ROANOKE TIMES Copyright (c) 1996, Roanoke Times DATE: Wednesday, October 16, 1996 TAG: 9610160032 SECTION: BUSINESS PAGE: B-5 EDITION: METRO SOURCE: MAG POFF STAFF WRITER
Competitors for the business of handling real estate closings will clash in Roanoke Thursday at what is usually a routine meeting of the Council of the Virginia State Bar.
"It's not going to be an empty room," said Doug Gray, a lobbyist for the Virginia Association of Realtors in Richmond. The meeting is at 4 p.m. at the Hotel Roanoke and Conference Center.
"There will be a cast of thousands," said J.R. Hipple, a spokesman for a coalition that includes the Virginia Bankers Association, Lawyers Title Co., the Virginia Association of Home Builders and the Virginia Credit Union League.
They will be opposed in their views by the Virginia Real Estate Attorneys League.

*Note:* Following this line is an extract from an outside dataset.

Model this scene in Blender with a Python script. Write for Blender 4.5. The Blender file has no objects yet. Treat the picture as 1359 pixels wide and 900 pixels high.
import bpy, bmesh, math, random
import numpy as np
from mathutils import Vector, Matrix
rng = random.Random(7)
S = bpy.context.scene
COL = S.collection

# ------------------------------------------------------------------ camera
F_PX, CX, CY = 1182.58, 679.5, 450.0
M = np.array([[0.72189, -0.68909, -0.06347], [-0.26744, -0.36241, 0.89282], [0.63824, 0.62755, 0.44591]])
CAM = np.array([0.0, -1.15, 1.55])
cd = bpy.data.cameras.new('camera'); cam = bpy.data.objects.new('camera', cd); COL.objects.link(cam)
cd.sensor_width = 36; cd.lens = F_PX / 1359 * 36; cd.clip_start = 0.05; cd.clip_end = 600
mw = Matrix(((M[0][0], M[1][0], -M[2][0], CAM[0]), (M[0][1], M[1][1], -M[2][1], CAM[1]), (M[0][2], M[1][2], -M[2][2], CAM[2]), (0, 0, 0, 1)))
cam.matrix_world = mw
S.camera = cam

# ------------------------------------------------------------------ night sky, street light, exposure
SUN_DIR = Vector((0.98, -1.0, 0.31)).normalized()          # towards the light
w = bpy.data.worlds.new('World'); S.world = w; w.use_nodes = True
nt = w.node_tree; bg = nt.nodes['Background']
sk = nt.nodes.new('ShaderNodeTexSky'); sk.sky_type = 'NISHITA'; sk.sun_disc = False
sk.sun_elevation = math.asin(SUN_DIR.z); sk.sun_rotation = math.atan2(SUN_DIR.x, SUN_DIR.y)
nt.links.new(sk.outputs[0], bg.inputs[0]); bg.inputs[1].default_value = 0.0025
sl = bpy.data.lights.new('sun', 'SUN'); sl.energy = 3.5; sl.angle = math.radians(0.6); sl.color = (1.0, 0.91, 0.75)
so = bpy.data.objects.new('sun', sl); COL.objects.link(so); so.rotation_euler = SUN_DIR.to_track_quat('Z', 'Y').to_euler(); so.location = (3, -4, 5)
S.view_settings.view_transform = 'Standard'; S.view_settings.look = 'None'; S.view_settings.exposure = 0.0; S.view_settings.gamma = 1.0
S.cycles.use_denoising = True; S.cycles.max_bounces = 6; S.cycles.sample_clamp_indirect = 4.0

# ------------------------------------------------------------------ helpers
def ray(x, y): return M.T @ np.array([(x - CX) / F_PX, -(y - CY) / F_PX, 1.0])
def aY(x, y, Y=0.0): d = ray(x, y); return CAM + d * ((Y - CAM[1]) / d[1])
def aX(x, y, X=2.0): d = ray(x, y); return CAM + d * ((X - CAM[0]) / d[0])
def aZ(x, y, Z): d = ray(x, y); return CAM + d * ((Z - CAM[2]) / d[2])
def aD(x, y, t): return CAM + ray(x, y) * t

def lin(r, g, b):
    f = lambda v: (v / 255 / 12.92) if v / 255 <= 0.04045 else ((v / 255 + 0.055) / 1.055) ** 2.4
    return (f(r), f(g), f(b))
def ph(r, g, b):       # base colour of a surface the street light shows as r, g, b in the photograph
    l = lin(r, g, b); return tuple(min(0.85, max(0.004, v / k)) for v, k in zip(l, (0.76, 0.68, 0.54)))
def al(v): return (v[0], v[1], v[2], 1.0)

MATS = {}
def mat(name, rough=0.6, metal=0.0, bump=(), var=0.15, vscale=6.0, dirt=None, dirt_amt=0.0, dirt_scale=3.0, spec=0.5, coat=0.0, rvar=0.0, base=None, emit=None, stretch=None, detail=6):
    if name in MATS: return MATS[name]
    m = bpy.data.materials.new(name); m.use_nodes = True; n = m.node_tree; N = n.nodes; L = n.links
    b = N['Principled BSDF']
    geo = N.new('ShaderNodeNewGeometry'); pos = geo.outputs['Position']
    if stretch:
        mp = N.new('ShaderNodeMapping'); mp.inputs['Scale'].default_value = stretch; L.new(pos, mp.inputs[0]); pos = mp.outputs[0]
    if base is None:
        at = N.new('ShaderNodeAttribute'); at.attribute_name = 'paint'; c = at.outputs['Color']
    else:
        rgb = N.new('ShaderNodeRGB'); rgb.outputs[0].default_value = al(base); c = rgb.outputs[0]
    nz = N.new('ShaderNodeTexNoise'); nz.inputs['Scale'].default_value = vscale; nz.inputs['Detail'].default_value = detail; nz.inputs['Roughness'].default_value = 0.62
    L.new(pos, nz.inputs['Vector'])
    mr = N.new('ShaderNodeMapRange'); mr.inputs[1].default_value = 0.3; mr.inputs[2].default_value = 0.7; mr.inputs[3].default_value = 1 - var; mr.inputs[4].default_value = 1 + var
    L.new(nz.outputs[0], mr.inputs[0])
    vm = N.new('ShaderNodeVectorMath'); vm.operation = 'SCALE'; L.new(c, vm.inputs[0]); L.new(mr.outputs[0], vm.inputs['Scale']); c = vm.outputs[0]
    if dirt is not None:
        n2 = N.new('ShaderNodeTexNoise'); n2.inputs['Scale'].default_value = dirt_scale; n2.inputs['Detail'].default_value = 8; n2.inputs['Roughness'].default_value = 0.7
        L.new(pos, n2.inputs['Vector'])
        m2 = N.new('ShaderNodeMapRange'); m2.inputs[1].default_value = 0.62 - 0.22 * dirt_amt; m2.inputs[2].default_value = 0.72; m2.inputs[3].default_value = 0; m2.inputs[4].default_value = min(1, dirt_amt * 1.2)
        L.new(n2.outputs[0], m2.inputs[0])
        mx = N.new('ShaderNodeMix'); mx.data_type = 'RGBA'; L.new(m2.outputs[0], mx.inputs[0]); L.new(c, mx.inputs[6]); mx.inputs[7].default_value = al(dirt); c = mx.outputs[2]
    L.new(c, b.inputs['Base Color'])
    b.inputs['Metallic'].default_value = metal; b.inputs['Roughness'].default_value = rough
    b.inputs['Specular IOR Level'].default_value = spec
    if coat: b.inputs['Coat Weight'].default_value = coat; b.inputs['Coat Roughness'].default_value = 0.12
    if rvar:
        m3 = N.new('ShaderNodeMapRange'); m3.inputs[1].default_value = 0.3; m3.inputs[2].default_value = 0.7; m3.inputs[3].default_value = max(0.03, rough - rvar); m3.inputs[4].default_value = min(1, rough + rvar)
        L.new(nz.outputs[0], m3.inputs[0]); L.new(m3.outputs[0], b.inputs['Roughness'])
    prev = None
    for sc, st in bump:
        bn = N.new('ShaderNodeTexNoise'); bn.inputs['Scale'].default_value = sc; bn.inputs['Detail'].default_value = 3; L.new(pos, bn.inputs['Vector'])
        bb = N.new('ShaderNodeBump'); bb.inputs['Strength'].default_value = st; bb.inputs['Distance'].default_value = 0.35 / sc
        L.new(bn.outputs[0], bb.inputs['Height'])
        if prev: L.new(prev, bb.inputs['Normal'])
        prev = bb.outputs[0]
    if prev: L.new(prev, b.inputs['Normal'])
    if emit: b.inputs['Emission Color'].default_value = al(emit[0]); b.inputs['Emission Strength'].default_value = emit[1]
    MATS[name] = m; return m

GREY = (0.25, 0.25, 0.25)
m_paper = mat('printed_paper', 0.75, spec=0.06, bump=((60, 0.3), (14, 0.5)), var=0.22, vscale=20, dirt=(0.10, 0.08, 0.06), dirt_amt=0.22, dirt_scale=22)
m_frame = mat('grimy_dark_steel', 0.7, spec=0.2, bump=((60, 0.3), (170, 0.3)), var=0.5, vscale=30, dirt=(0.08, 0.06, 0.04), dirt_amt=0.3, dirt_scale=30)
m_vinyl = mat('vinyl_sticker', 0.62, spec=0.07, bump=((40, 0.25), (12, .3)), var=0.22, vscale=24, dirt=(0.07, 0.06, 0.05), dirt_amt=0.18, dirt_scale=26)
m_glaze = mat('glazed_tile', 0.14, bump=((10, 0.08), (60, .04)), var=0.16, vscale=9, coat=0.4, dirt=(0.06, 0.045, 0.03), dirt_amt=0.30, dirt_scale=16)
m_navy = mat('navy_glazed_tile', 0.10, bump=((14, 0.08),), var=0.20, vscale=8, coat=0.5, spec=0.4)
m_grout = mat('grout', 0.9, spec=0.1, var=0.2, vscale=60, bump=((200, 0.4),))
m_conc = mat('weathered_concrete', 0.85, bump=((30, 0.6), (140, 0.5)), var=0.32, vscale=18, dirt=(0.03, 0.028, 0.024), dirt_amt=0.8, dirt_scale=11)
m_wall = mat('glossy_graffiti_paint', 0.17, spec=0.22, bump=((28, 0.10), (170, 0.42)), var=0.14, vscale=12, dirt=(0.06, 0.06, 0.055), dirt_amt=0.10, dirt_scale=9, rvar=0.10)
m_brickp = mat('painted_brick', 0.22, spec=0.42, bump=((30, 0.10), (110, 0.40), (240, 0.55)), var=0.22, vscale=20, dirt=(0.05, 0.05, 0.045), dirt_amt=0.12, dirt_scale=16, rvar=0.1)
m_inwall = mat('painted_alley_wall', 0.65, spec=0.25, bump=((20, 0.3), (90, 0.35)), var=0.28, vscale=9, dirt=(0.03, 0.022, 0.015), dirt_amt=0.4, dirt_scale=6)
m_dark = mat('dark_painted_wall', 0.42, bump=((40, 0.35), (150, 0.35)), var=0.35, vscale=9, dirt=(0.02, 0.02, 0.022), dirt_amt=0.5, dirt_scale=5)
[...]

At issue is a rule, proposed by a Virginia State Bar committee and rewritten as recently as Oct. 2, that would require that a lawyer be present at all real estate closings in order to answer any legal questions, according to Thomas A. Edmonds, executive director of the Virginia State Bar.
Edmonds said the council can reject the proposed rule, adopt it and forward it to the Virginia Supreme Court for consideration, or send it back to committee. The state Supreme Court would have to approve it before it could become effective.

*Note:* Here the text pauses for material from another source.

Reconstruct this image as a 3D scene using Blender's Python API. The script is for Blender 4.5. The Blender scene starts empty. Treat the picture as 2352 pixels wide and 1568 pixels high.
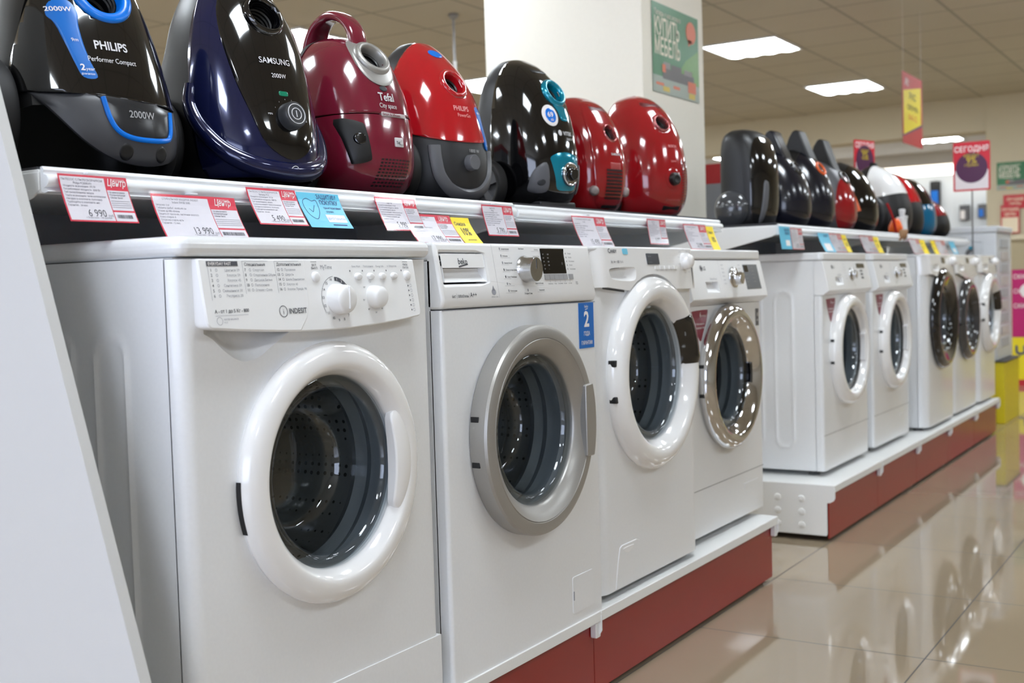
import bpy, bmesh, math, random
from mathutils import Vector, Matrix
random.seed(7)
scene = bpy.context.scene
COL = scene.collection
PI = math.pi

# ------------------------------------------------------------------ camera
F_PX, YAW, PITCH, ROLL = 2699.96, 32.3556, 2.8036, -1.7299
cam_d = bpy.data.cameras.new('camera')
cam = bpy.data.objects.new('camera', cam_d)
COL.objects.link(cam)
yw, pt_, rl = [math.radians(a) for a in (YAW, PITCH, ROLL)]
fwd = Vector((-math.sin(yw)*math.cos(pt_), math.cos(yw)*math.cos(pt_), -math.sin(pt_)))
rgt = Vector((math.cos(yw), math.sin(yw), 0))
upv = rgt.cross(fwd)
r2 = rgt*math.cos(rl) + upv*math.sin(rl)
u2 = -rgt*math.sin(rl) + upv*math.cos(rl)
m = Matrix((r2, u2, -fwd)).transposed().to_4x4()
m.translation = Vector((1.29558, -2.97413, 0.96291))
cam.matrix_world = m
cam_d.sensor_width = 36.0
cam_d.lens = F_PX/2352*36.0
cam_d.clip_start = 0.05
cam_d.dof.use_dof = True
cam_d.dof.focus_distance = 2.15
cam_d.dof.aperture_fstop = 5.0
scene.camera = cam

# ------------------------------------------------------------------ world, exposure
w = bpy.data.worlds.new('world'); scene.world = w; w.use_nodes = True
w.node_tree.nodes['Background'].inputs[0].default_value = (0.85, 0.9, 1.0, 1)
w.node_tree.nodes['Background'].inputs[1].default_value = 0.25
vs = scene.view_settings
vs.view_transform = 'Standard'; vs.look = 'None'; vs.gamma = 1.0; vs.use_curve_mapping = False
vs.exposure = 0.25
LAMP_POWER = 20.0
try:
    scene.cycles.use_denoising = True
    scene.cycles.max_bounces = 12
    scene.cycles.diffuse_bounces = 8
    scene.cycles.glossy_bounces = 6
    scene.cycles.transmission_bounces = 8
    scene.cycles.transparent_max_bounces = 32
    scene.cycles.caustics_refractive = False
    scene.cycles.caustics_reflective = False
    scene.cycles.sample_clamp_indirect = 6.0
except Exception:
    pass

# ------------------------------------------------------------------ materials
def lin(c):
    c /= 255.0
    return c/12.92 if c <= 0.04045 else ((c+0.055)/1.055)**2.4
MATS = {}
def mat(name, rgb, rough=0.4, metal=0.0, coat=0.0, trans=0.0, emit=0.0, vary=0.03, bump=0.0, scale=40.0, alpha=1.0, ior=1.5):
    if name in MATS: return MATS[name]
    m = bpy.data.materials.new(name); m.use_nodes = True
    nt = m.node_tree; b = nt.nodes['Principled BSDF']
    col = (lin(rgb[0]), lin(rgb[1]), lin(rgb[2]), 1)
    b.inputs['Base Color'].default_value = col
    b.inputs['Roughness'].default_value = rough
    b.inputs['Metallic'].default_value = metal
    b.inputs['Coat Weight'].default_value = coat
    b.inputs['Coat Roughness'].default_value = 0.04
    b.inputs['Transmission Weight'].default_value = trans
    b.inputs['IOR'].default_value = ior
    b.inputs['Alpha'].default_value = alpha
    if emit:
        b.inputs['Emission Color'].default_value = col
        b.inputs['Emission Strength'].default_value = emit
    if (vary or bump) and not trans:
        tc = nt.nodes.new('ShaderNodeTexCoord')
        n = nt.nodes.new('ShaderNodeTexNoise'); n.inputs['Scale'].default_value = scale
        n.inputs['Detail'].default_value = 3
        nt.links.new(tc.outputs['Object'], n.inputs['Vector'])
        if vary:
            mx = nt.nodes.new('ShaderNodeMix'); mx.data_type = 'RGBA'
            mx.inputs['A'].default_value = tuple(c*(1-vary) for c in col[:3])+(1,)
            mx.inputs['B'].default_value = tuple(min(1, c*(1+vary)) for c in col[:3])+(1,)
            nt.links.new(n.outputs['Fac'], mx.inputs['Factor'])
            nt.links.new(mx.outputs['Result'], b.inputs['Base Color'])
        if bump:
            bp = nt.nodes.new('ShaderNodeBump'); bp.inputs['Strength'].default_value = bump
            bp.inputs['Distance'].default_value = 0.001
            nt.links.new(n.outputs['Fac'], bp.inputs['Height'])
            nt.links.new(bp.outputs['Normal'], b.inputs['Normal'])
    MATS[name] = m
    return m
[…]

The existing rule, adopted in 1980, does not require the presence of an attorney at the closing.
Since that rule's adoption, a host of settlement and real estate title companies have gotten into the business. All the parties agreed that so-called lay companies now dominate the business in Northern Virginia, although lawyers handle most closings in Western Virginia.

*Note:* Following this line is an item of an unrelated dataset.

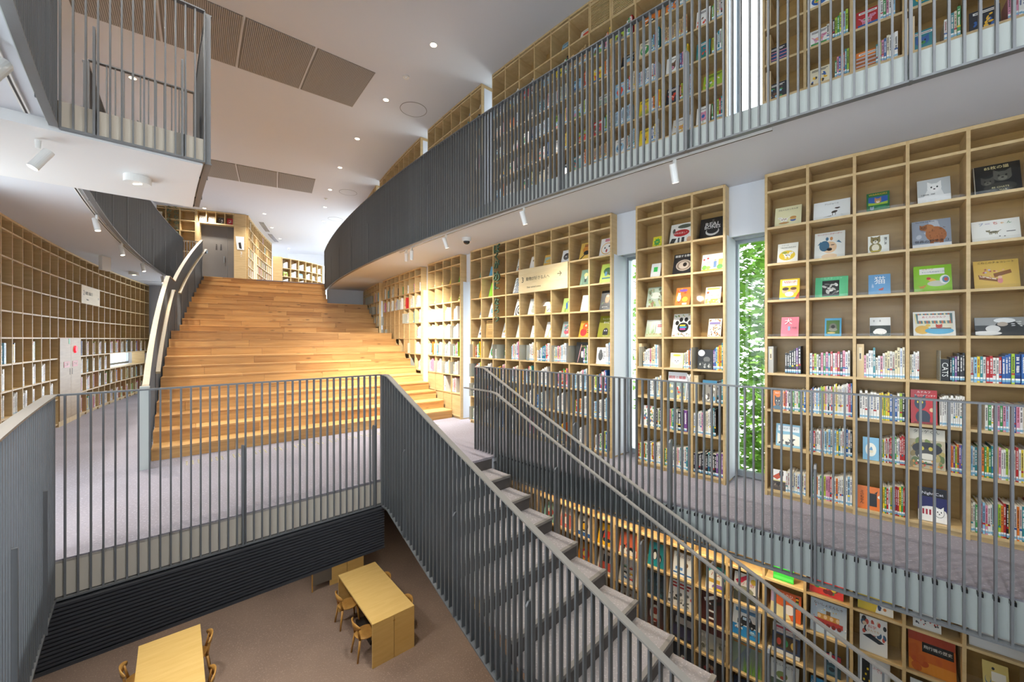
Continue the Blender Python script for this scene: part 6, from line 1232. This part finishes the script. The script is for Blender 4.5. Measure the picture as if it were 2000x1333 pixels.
for a0, a1, d in ((21.95, 23.95, 'black slot air vent in the ceiling beside the door-side bookcase, nearer one'), (19.4, 21.4, 'black slot air vent in the ceiling beside the door-side bookcase, farther one')):
    t = thing('slot_vent', d, 'vent', pol(44.5, a0, ZC))
    for j in range(4): m = MB(); m.ring(44.42+j*.045, 44.44+j*.045, a0, a1, ZC-.006, ZC-.001); wpart('slot', m, M_BLACK, t)
for R, a, d in ((41.63, 38.6, 'large round flush ceiling speaker nearest the viewer'), (41.67, 30.78, 'round flush ceiling speaker over the middle of the gallery'), (41.78, 26.24, 'round flush ceiling speaker over the far landing')):
    t = thing('ceiling_speaker', d, 'speaker', pol(R, a, ZC)); m = MB(); n = 40
    for r, z in ((.27, -.001), (.27, -.005), (.262, -.005), (.262, -.001)):
        for j in range(n): m.v.append((r*cos(2*pi*j/n), r*sin(2*pi*j/n), z))
    for q in range(3):
        for j in range(n): m.f.append((q*n+j, q*n+(j+1) % n, (q+1)*n+(j+1) % n, (q+1)*n+j)); m.c.append(None)
    put('ring', fixn(m.mesh('ring', M_DOOR)), t); put('cover', disc(.26, -.004, -.001, M_PAINT, 'cover', 40), t)
for R, a, d in ((42.19, 39.8, 'small white smoke detector in the ceiling beside the large speaker'), (42.24, 29.44, 'small white smoke detector in the ceiling past the second grille'), (44.31, 17.34, 'small white smoke detector over the far landing')):
    t = thing('smoke_detector', d, 'smoke detector', pol(R, a, ZC)); put('base', disc(.055, -.02, 0, M_WHITE, 'base', 20), t); put('sensor', disc(.02, -.045, -.02, M_WHITE, 'sensor', 14), t)
# unseen lamps added under the middle floor to brighten the reading room
for j, (R, a) in enumerate(((44.2, 41.2), (45.6, 41.0), (44.2, 38.5), (45.6, 38.3), (42.9, 41.0), (46.7, 41.2))):
    t = thing('reading_fill_lamp', 'round fill lamp added unseen under the hall floor, place %s' % ORD[j], 'downlight', pol(R, a, -.26), 0, 'fill lamps added under the hall floor')
    put('rim', RIM, t); put('lens', LENS, t); lamp('reading_fill_beam', 'SPOT', (0, 0, -.02), LOW_E, WARM, .05, (0, 0, 0), 120, .8, parent=t)

# ------------------------------------------------------------------ the books that are too many to build singly
o = put('standing_books', REST.mesh('standing_books', M_BOOK)); tag(o, 'rows of many standing books filling the other bookcases', 'books'); o['kind'] = 'stuff'
settle_text()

Gray said the state Realtors group will have several speakers plus a major delegation from Northern Virginia in opposition to changing the rule. The Roanoke Valley Association of Realtors, according to its executive director Laura Benjamin, expects to supply 40 to 50 spectators but no speakers. "We have been asked to bring bodies and not voices," she said.
The official position of the realty trade group is that home sellers and buyers should have a choice about who oversees the closing of a home sale, a service for which buyers generally pay several hundred dollars.
The organization of real estate attorneys also proposed legislation in this year's General Assembly that would have defined handling of a closing as the practice of law. That bill is pending before a study committee which has scheduled a hearing Oct. 31 in Richmond.
The proposed changes in the law and the rules also have been opposed by the Justice Department, the Federal Trade Commission and the Virginia attorney general. The counsel of the Virginia State Bar has also questioned the legality of the proposed rule.